Because every loss affects him so much, Goto adopted respectful and disrespectful attitudes, invented new finishers, entered various stables, and even had new attires, many times. All of which is nice. But it seems that those big defeats mine the one thing all top champions have: the supreme confidence in yourself, not just to keep winning big, but to absorb those shameful losses and keep going, unbroken. Switching it up is a good thing, sometimes even welcome. But until Hirooki Goto can find within himself the power to make the one change that matters, those big losses will keep eating away at his core, like a true self-fulfilling prophecy.

In-ring work: The Aramusha isn’t given that name on pure chance. Hirooki Goto is one of the bravest competitors you will ever find, a strong, athletic performer with a devastating moveset, plenty of natural talent and a lot of guts. Goto has an innovative, impactful offense, all the moves he uses being designed to extract maximum punishment from any given position he manages to capitalize from in his matches. He has also shown an ability for kicking into another gear, a stage of high revolt in where he just plows through his opponent’s offense to dish even more destruction.

Goto’s moveset is mostly comprised of neck-punishing moves. His most recent finisher, GTR, is a spinning headlock lariat that drops the opponent’s upper back into his knee, bending the neck in an almost unnatural way. He also has the powerful Ushigoroshi, a fireman’s carry neckbreaker, which he can hit in reverse, just like the GTR. The Ura Shouten is a back suplex pick-up transitioned into a spinning sideslam facebuster and can be absolutely devastating. He also adopts many other moves like the Muramasa spinning heel kick to the corner, as well as backdrop and german suplexes, hard lariats, vicious forearms and kicks, and even headbutts. If all of that doesn’t work, maybe he calls upon his vast array of old finishers, chief among them the Shouten Kai, a suplex sitout side slam that uses the momentum of the spin to reach high velocity.

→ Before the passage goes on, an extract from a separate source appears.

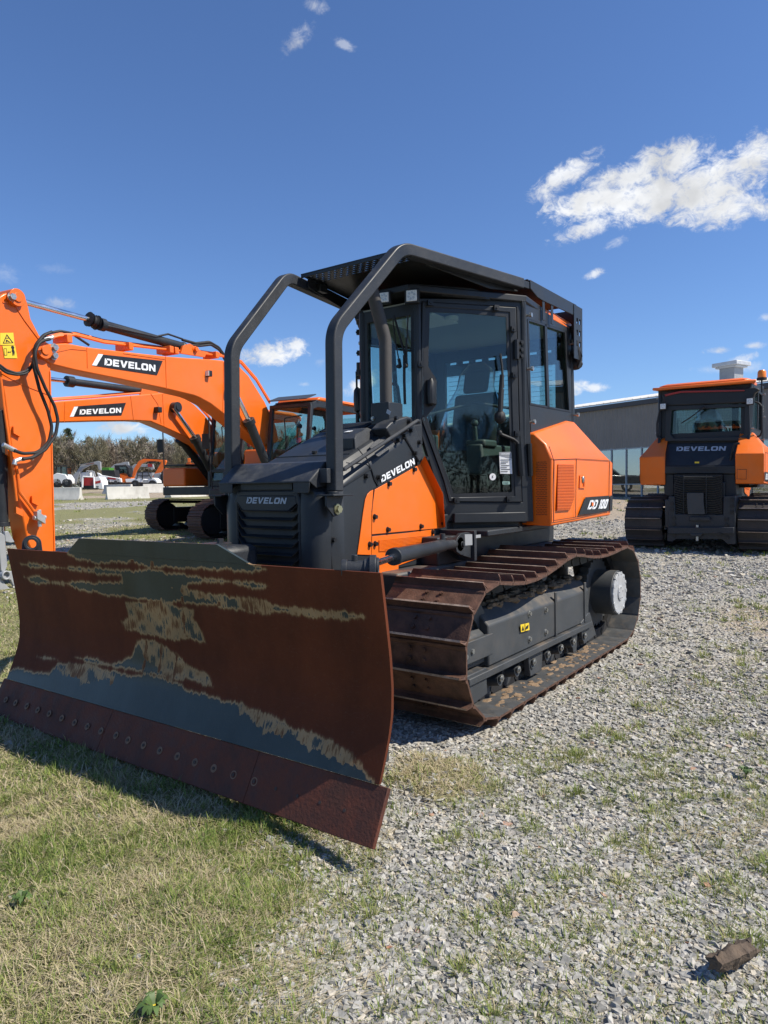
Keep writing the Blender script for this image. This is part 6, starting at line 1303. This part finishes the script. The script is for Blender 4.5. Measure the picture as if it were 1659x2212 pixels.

With such a hard hitting style of offense and more perseverance and talent than most, it is no wonder why Goto has had such success in his career. And yet, the high-octane nature of his style can be exploited by more strategic opponents that manage to keep themselves poised through the onslaught enough to find openings. If Goto could manage to tap into that high gear, that elevated presence of mind more often, he probably could supersede this. Instead, especially in big matches, The Chaos Daredevil may struggle with those doubts of his, leading to his downfall. Even still, Hirooki Goto is a threat to beat anyone, any time he manages to defeat his biggest enemy, himself, to pull out his maximum potential from within. Underestimate the Aramusha at your own peril.